Arte Makonde: Um Símbolo de Identidade Além Fronteiras

Mais do que esculturas, a arte Makonde é uma linguagem que atravessa gerações. Originária do norte de Moçambique, esta tradição expressa a memória, a identidade e o orgulho de um povo que fez da madeira o reflexo da sua alma.

Ao atravessar a planície que conduz ao planalto de Mueda, no norte de Moçambique, é fácil imaginar por que a madeira se tornou mais do que matéria-prima para quem vive ali. É a pele que conta memórias, mitos, feridas e as alegrias de um povo. A arte Makonde, conhecida internacionalmente pelas esculturasde de pau preto, não é apenas objeto, é voz.

Origens e migrações: uma arte nascida na sombra do Ruvuma

Os Makonde são um povo banto cuja área tradicional se estende entre o sul da Tanzânia e o norte de Moçambique, especialmente em torno do planalto de Mueda. Historiadores e estudiosos traçam migrações e deslocamentos que os levaram para aquela região nos séculos XVII e XVIII, movimentos motivados por pressões externas, comércio e fugas dos traficantes de escravos. Essas mudanças de território ajudaram a moldar não apenas a organização social, mas também as práticas simbólicas e artísticas do grupo.

Antes do contacto europeu estabelecido, os Makonde produziam máscaras e objectos rituais ligados a cerimónias de iniciação e a outras práticas sociais. Foi no contacto com o mercado colonial e, mais tarde, com o comércio orientado para turistas e colecionadores que surgiram as formas que hoje associamos ao estilo Makonde internacional: peças de pequeno e médio porte, altamente trabalhadas, em madeira preta, destinadas ao consumo fora da comunidade.

O material e a técnica

Entrar numa oficina de escultor Makonde é entrar num reino de cheiros, pó de madeira, verniz e, às vezes, fumaça de fogo para curar a peça. A madeira mais famosa nas esculturas Makonde é o pau preto, que possibilita o polimento profundo e que dá às peças o aspecto de pedra evidente nas esculturas de museu. Além da madeira, o trabalho exige ferramentas simples: formões, facas, goivas e uma paciência herdada de gerações. A técnica tradicional evoluiu com o tempo, de objectos utilitários e rituais para peças de coleccionador e, depois, para experimentações mais modernas e conceptuais.

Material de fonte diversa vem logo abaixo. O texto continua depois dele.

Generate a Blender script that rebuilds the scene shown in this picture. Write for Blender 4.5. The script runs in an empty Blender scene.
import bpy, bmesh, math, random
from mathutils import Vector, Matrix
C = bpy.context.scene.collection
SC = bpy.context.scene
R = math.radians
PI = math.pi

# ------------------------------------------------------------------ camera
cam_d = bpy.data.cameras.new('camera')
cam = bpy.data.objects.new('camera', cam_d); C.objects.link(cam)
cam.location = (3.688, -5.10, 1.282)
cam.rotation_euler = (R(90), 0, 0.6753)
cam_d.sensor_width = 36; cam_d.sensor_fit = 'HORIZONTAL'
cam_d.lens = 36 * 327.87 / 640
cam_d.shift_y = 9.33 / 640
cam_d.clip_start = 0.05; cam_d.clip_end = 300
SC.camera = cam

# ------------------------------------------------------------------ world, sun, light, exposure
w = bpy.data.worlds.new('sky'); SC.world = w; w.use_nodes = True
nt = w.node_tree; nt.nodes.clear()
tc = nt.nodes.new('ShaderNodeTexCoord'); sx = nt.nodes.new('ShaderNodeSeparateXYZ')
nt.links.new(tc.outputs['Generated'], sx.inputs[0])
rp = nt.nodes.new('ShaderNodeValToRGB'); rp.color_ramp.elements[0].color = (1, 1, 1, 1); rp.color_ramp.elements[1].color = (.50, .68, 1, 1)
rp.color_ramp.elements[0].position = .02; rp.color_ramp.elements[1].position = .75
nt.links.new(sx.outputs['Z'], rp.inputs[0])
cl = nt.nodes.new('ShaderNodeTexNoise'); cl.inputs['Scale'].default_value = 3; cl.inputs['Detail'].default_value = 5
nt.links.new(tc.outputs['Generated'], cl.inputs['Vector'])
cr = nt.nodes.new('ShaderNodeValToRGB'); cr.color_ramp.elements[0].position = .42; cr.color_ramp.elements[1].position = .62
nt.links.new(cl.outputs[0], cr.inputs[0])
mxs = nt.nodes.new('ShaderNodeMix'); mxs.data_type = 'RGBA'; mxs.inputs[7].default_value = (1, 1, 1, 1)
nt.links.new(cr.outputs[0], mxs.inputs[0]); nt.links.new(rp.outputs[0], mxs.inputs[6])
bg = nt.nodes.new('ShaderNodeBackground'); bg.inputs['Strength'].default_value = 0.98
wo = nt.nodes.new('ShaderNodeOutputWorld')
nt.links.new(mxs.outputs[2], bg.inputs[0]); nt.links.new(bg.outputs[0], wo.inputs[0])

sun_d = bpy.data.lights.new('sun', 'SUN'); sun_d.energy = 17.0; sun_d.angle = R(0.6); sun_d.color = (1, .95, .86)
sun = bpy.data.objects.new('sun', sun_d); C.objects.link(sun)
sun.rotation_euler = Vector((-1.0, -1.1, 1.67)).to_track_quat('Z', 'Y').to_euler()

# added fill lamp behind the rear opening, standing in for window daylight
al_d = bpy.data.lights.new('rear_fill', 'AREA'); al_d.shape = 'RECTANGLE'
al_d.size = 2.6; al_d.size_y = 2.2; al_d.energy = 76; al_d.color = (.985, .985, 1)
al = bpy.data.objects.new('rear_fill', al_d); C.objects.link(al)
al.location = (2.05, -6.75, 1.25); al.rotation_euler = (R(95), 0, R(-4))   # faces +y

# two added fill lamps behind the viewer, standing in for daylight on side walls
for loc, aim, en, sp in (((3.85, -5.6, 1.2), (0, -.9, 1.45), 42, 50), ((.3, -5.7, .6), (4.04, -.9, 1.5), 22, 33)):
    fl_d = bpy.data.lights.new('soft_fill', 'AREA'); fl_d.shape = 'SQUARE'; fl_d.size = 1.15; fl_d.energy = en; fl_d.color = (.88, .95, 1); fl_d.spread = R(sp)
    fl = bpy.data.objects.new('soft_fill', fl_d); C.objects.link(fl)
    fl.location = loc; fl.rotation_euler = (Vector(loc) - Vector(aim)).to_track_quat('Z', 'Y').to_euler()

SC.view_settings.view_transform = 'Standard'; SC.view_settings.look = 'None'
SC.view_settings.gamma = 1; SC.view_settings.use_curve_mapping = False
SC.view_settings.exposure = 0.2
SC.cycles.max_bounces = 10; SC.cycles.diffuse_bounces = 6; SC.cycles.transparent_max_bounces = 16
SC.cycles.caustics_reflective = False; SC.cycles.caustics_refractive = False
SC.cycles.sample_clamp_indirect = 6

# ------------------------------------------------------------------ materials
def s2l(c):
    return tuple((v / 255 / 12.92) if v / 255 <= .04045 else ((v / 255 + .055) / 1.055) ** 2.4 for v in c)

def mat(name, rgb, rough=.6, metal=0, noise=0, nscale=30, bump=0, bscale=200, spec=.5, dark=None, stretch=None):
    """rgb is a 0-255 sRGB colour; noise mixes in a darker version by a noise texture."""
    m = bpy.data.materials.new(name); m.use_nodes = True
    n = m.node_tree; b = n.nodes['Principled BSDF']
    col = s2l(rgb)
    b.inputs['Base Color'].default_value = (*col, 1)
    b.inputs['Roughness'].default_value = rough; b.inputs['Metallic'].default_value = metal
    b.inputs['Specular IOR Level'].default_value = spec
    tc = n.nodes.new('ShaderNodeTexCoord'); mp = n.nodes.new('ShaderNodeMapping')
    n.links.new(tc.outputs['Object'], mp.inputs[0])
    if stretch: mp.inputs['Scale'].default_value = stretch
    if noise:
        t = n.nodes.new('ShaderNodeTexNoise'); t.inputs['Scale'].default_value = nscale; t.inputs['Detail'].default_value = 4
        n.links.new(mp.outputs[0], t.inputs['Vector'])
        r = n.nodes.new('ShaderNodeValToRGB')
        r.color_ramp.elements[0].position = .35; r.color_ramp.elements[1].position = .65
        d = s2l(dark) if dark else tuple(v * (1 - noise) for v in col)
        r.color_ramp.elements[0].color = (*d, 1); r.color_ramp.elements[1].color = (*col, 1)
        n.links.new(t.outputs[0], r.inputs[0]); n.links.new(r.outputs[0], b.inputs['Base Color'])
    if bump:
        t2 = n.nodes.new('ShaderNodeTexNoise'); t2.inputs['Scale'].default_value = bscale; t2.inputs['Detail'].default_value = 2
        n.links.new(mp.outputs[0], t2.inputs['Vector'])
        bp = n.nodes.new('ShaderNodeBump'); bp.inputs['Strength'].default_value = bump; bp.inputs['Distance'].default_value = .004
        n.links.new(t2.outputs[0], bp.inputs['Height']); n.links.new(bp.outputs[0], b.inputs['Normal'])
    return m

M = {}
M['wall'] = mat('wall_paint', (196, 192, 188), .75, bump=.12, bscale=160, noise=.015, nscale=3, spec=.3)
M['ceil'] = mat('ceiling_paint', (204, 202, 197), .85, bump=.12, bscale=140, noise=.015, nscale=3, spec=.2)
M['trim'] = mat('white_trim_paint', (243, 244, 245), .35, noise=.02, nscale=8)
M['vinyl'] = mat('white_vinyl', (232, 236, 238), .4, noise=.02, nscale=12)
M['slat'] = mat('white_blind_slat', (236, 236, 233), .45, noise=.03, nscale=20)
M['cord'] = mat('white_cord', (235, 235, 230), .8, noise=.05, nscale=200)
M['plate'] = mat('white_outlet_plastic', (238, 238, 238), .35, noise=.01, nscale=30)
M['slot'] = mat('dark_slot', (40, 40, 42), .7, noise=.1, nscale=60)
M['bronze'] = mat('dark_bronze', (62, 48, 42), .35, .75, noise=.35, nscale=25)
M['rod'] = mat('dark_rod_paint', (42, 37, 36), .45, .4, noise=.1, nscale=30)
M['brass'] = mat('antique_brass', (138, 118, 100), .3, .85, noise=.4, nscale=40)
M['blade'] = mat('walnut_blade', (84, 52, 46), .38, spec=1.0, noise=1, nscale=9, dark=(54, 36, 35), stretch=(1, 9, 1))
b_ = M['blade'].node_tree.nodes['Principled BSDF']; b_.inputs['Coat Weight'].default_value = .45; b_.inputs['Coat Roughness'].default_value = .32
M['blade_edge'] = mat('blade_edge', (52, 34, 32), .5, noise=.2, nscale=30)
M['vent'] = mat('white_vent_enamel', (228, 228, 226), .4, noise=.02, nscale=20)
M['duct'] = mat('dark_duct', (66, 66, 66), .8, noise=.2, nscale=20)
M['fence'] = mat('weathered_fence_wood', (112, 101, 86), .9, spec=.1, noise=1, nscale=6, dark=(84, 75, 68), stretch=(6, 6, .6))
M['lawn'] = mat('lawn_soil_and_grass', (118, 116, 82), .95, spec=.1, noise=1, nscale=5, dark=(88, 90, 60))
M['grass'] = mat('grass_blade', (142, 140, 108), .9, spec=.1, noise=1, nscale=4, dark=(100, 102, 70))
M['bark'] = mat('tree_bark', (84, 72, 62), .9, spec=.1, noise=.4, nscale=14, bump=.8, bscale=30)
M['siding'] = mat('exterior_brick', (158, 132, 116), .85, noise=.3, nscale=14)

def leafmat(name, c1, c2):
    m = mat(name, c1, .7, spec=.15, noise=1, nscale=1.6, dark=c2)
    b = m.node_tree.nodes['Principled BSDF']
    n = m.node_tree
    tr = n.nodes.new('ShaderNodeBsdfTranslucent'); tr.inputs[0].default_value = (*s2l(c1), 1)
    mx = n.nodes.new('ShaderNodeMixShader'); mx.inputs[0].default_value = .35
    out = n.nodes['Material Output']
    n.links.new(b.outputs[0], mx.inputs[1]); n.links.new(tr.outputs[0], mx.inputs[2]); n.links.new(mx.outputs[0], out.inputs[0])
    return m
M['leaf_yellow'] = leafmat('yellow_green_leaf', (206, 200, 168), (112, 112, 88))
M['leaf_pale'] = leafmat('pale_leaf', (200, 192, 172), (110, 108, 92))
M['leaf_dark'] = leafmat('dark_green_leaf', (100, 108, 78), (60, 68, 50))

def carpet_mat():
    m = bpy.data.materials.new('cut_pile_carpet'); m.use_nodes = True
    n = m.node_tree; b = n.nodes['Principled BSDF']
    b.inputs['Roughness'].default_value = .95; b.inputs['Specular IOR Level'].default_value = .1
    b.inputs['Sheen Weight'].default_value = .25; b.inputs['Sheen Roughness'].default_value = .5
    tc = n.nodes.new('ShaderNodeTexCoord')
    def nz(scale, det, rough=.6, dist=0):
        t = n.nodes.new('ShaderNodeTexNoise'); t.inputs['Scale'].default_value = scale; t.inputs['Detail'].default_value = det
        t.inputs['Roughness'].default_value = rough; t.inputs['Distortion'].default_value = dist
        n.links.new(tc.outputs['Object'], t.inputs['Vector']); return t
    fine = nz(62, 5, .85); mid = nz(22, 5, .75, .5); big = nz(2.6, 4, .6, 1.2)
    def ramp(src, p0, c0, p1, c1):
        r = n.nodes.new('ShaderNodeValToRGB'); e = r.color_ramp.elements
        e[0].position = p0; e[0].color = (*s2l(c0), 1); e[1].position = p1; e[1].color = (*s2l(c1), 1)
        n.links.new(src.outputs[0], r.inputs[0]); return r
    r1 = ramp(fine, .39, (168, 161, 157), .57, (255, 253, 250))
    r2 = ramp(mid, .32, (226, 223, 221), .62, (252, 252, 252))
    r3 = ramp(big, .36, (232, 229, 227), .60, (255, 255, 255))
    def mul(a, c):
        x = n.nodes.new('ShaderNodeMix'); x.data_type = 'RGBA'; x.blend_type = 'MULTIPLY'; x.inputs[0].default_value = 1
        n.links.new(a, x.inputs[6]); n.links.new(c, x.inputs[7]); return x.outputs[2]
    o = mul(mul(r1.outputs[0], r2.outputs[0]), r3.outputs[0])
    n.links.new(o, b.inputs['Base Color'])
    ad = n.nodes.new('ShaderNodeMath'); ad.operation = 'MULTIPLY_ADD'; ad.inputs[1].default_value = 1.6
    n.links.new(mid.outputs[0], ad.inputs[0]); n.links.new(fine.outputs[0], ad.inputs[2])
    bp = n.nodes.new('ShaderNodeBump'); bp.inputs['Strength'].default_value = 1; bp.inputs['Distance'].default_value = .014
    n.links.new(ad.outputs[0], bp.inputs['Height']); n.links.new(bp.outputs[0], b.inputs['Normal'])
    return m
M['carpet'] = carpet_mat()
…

Há também uma marca visível do tempo recente, a economia do mercado global transformou o ofício. Algumas peças continuam a ser feitas para uso comunitário e práticas culturais, outras são concebidas para turistas e galerias, reflectindo gostos externos e, por vezes, novas narrativas que não existiam originalmente entre os Makonde.

Formas e significados: a “árvore da vida” e além

Um dos motivos mais reconhecíveis da escultura Makonde é a chamada “árvore da vida”, uma coluna de figuras humanas entrelaçadas, que pode representar genealogia, comunidade, solidariedade, ou simplesmente uma celebração da vida. Outras vertentes da produção incluem esculturas individuais muito expressivas e trabalhos mais experimentais que incorporam surrealismo, abstração e motivos contemporâneos. Essas variações mostram como a arte Makonde mantém-se viva, não é um monumento congelado, mas um diálogo com o presente.

Política, identidade e arte: das oficinas ao movimento de libertação

A história do século XX deixou marcas profundas no planalto onde os Makonde vivem. O processo de colonização portuguesa, as resistências locais e, posteriormente, a luta armada pela independência de Moçambique criaram contextos nos quais a figura do escultor e a circulação das suas obras ganharam novos sentidos. Em estudos sobre o período pós-colonial e sobre a produção artística em Moçambique, pesquisadores identificam como cooperativas de escultores e programas culturais do Estado pós-independência instrumentalizaram a arte como forma de afirmação nacional e, ao mesmo tempo, como fonte de rendimento e organização social para os artesãos.

A arte Makonde serviu, por vezes, como símbolo de orgulho cultural e também como produto de exportação, um paradoxo comum em muitos contextos pós-coloniais. A mesma peça que afirma uma identidade pode ser transformada em mercadoria para sustentar famílias inteiras.

O futuro: entre a tradição e a reinvenção

Se a arte Makonde foi moldada por movimentos humanos, pressões históricas e contactos transregionais, o seu futuro dependerá das decisões tomadas hoje: políticas de conservação florestal, apoio a escolas de arte locais, acesso a mercados justos e a valorização das narrativas trazidas pelos próprios artistas. A juventude Makonde que redesenha a árvore da vida com novos traços mostra que a tradição não é um peso, mas um ponto de partida para reinvenções.

A arte Makonde continua a ser uma mão que, ao tocar a madeira, lê a vida. Para perceber essa leitura precisamos de ver além do objecto e escutar os que trabalham, por vezes em silêncio, para que a madeira conserve voz.